The filing also acknowledges that, at least initially, the ETF will not participate in any staking or reward mechanisms offered by the Hyperliquid network. That means shareholders would not gain access to any additional yield that might arise from protocol-level incentives. While some investors may see that as a missed opportunity, others might prefer the simpler, more conservative structure from a risk and compliance standpoint.

Beyond the technical features, the launch of GHYP would add another data point to the ongoing convergence between traditional markets and decentralized protocols. Each new ETF that targets a specialized onchain asset provides regulators, issuers and investors with more information about demand patterns, liquidity behavior and risk management in this evolving segment.

As the approval process unfolds, the HYPE ETF has become a focal example of how DeFi infrastructure could be integrated into conventional portfolios via regulated vehicles. Whether or not every detail of Grayscale’s proposal makes it through unchanged, the filing itself highlights the direction in which the market is moving and the types of assets that are now entering the institutional conversation.

Looking ahead, the reception that GHYP receives from regulators and investors alike will help indicate how quickly onchain perpetuals platforms and their native tokens can gain a foothold in mainstream finance. For now, the S-1 registration marks a notable step in that path, signaling that the lines between decentralized derivatives venues and traditional financial products are becoming increasingly porous.

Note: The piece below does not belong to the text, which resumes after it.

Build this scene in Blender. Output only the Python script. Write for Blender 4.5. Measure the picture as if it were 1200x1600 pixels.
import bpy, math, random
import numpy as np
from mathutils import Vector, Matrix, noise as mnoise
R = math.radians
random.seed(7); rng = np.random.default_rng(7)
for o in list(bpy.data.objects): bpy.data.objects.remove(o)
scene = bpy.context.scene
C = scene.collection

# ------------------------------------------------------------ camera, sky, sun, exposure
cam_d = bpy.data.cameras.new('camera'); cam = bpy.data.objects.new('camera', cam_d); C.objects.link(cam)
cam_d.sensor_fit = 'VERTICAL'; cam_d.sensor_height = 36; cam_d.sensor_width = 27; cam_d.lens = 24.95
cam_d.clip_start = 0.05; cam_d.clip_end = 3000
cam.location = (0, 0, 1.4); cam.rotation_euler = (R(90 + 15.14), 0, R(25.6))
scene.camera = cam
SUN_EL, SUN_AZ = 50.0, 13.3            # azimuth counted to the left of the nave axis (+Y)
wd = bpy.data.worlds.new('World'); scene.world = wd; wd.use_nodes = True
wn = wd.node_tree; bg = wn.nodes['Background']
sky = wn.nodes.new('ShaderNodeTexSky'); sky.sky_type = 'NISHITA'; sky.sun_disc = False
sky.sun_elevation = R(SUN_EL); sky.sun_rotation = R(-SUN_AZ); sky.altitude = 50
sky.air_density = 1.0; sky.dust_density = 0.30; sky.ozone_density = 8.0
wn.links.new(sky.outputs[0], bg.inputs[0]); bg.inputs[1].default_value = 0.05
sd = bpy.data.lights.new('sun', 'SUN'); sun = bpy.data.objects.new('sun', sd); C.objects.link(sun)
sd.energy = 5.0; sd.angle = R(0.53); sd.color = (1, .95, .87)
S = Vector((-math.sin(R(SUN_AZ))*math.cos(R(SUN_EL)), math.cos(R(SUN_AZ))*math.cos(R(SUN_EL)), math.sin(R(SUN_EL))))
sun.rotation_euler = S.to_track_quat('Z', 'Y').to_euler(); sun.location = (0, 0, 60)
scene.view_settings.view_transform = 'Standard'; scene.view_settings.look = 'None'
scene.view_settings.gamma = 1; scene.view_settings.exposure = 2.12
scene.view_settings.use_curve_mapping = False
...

For observers tracking the maturation of crypto markets, the combination of a Hyperliquid-based asset and an established issuer like Grayscale offers a useful snapshot of where things stand: regulatory doors are opening, but with clear limits around yield features; institutional interest is shifting beyond the largest coins; and ETFs remain the preferred bridge for many investors who want exposure to new protocols without leaving the familiar terrain of public exchanges.